Gebremedhin’s latest release is a reissue of Beirut Fragments, a love letter to the PLO written by Jean Said Makdisi, sister of Edward Said, and editor of My Life in the PLO: The Inside Story of the Palestinian Struggle by one of the PLO founders, Shafiq Al-Hout. It’s been barely 41 years since the PLO hijacked the Italian ocean liner MS Achille Lauro, taking the crew and passengers hostage and shooting wheelchair-bound Leon Klinghoffer for the sin of being Jewish. They then threw the dead body of the U.S. Army veteran off the Achille Lauro, still strapped into his wheelchair. But discriminating against American Jews is apparently OK again.
At least that’s what the PEN report shows. The overt hostility towards Jewish writers that the PEN reporters uncovered should have been a rallying cry for the leadership of PEN: an institution specifically mandated to protect writers from persecution and prejudice. In The Atlantic, Gal Beckerman reported the story out and noted that Mengestu’s resignation meant that in “setting aside the question of defending free expression for Israeli and Jewish writers, he focused on the rights of pro-Palestinian activists.” Mengestu ignored the very real censorship of Jewish authors by choosing the political activism, and refusing to represent the rights of writers of every single other country on Earth.
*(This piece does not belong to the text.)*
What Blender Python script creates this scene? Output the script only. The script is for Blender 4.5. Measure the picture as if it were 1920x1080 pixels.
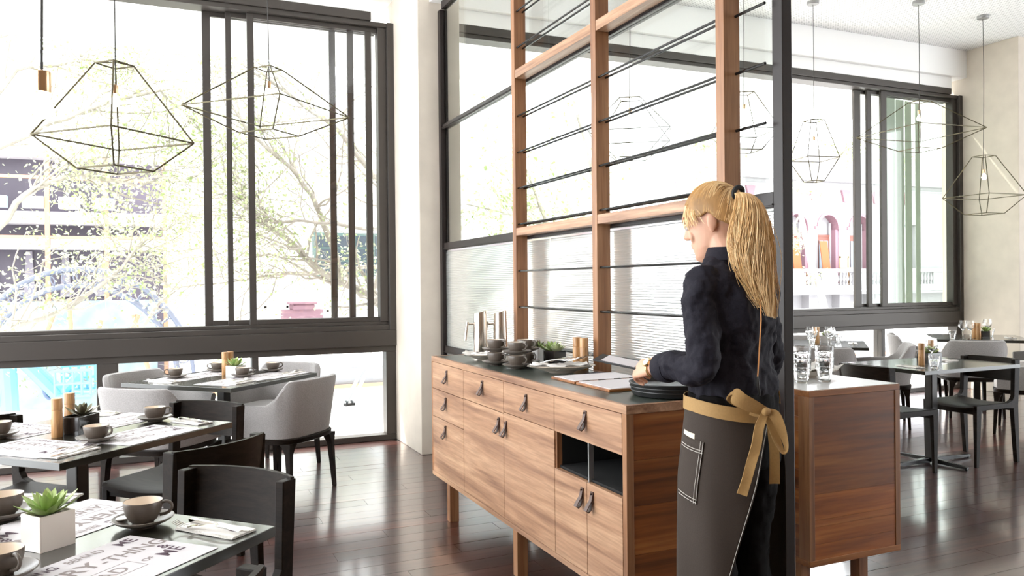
import bpy, bmesh, math, random
from mathutils import Vector, Matrix
random.seed(7)
R_ = random.random
PI = math.pi
sc = bpy.context.scene
col = sc.collection
for o in list(bpy.data.objects): bpy.data.objects.remove(o)

# ---------------- camera ----------------
CX = Vector((0.9146988, -0.4040195, -0.0097130))
CD = Vector((-0.0111630, -0.0012337, -0.9999369))
CF = Vector((0.4039820, 0.9147495, -0.0056385))
CH = 1.38
cam = bpy.data.objects.new('camera', bpy.data.cameras.new('camera'))
col.objects.link(cam)
m = Matrix((CX, -CD, -CF)).transposed().to_4x4()
m.translation = (0, 0, CH)
cam.matrix_world = m
cam.data.sensor_width = 36
cam.data.lens = 36 * 1483 / 1920
cam.data.clip_end = 300
cam.data.clip_start = 0.05
sc.camera = cam

def at(px, py, **k):
    """world point on the plane x=, y= or z= seen at a pixel of the photograph"""
    d = CX * (px - 960) + CD * (py - 540) + CF * 1483
    if 'd' in k: t = k['d'] / 1483
    elif 'x' in k: t = k['x'] / d.x
    elif 'y' in k: t = k['y'] / d.y
    else: t = (k['z'] - CH) / d.z
    return Vector((d.x * t, d.y * t, CH + d.z * t))

# ---------------- world, sun, exposure ----------------
w = bpy.data.worlds.new('sky'); sc.world = w; w.use_nodes = True
nt = w.node_tree; bg = nt.nodes['Background']
bg.inputs[0].default_value = (0.93, 0.97, 1.0, 1)
bg.inputs[1].default_value = 2.6
sun = bpy.data.objects.new('sun', bpy.data.lights.new('sun', 'SUN'))
sun.data.energy = 6.0; sun.data.angle = 0.02; sun.data.color = (1, 0.96, 0.9)
sun.rotation_euler = Vector((0.45, -0.62, -0.85)).to_track_quat('-Z', 'Y').to_euler()
col.objects.link(sun)
sc.view_settings.view_transform = 'Standard'
sc.view_settings.look = 'None'
sc.view_settings.exposure = 1.45
sc.view_settings.gamma = 1
sc.view_settings.use_curve_mapping = False

# ---------------- materials ----------------
MATS = {}
def N(nt, t, **k):
    n = nt.nodes.new(t)
    for a, b in k.items(): setattr(n, a, b)
    return n
def mat(name, c=(.8, .8, .8), rough=.5, metal=0, noise=0, scale=20, bump=0, spec=None, coat=0, sheen=0, emit=None, es=0, trans=0, ior=None, c2=None, stretch=None):
    if name in MATS: return MATS[name]
    m = bpy.data.materials.new(name); m.use_nodes = True
    nt = m.node_tree; b = nt.nodes['Principled BSDF']
    b.inputs['Base Color'].default_value = (*c, 1)
    b.inputs['Roughness'].default_value = rough
    b.inputs['Metallic'].default_value = metal
    if spec is not None: b.inputs['Specular IOR Level'].default_value = spec
    if ior: b.inputs['IOR'].default_value = ior
    b.inputs['Coat Weight'].default_value = coat; b.inputs['Coat Roughness'].default_value = .12
    b.inputs['Sheen Weight'].default_value = sheen
    b.inputs['Transmission Weight'].default_value = trans
    if emit: b.inputs['Emission Color'].default_value = (*emit, 1); b.inputs['Emission Strength'].default_value = es
    if noise or bump:
        tc = N(nt, 'ShaderNodeTexCoord'); mp = N(nt, 'ShaderNodeMapping')
        nt.links.new(tc.outputs['Object'], mp.inputs[0])
        if stretch: mp.inputs['Scale'].default_value = stretch
        nz = N(nt, 'ShaderNodeTexNoise'); nz.inputs['Scale'].default_value = scale; nz.inputs['Detail'].default_value = 5
        nt.links.new(mp.outputs[0], nz.inputs['Vector'])
        if noise:
            cr = N(nt, 'ShaderNodeValToRGB')
            c2 = c2 or tuple(max(0, x * (1 - noise)) for x in c)
            cr.color_ramp.elements[0].position = .3; cr.color_ramp.elements[1].position = .7
            cr.color_ramp.elements[0].color = (*c2, 1); cr.color_ramp.elements[1].color = (*c, 1)
            nt.links.new(nz.outputs['Fac'], cr.inputs[0]); nt.links.new(cr.outputs[0], b.inputs['Base Color'])
        if bump:
            bp = N(nt, 'ShaderNodeBump'); bp.inputs['Strength'].default_value = bump; bp.inputs['Distance'].default_value = .01
            nt.links.new(nz.outputs['Fac'], bp.inputs['Height']); nt.links.new(bp.outputs[0], b.inputs['Normal'])
    MATS[name] = m
    return m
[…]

Twenty years ago, Iranian refugee Marjane Satrapi, a fervent PEN member, told The Believer in an interview about the Middle East: “Now my job is to defend everybody. But I don’t mind. Because I travel, and I like to talk to people and really listen to them. And I have no prejudices. I figured out a long time ago that, whatever I think I know, I don’t know anything. Once I realized that, I really started learning.”
It is shameful that the leadership of PEN America has learned nothing.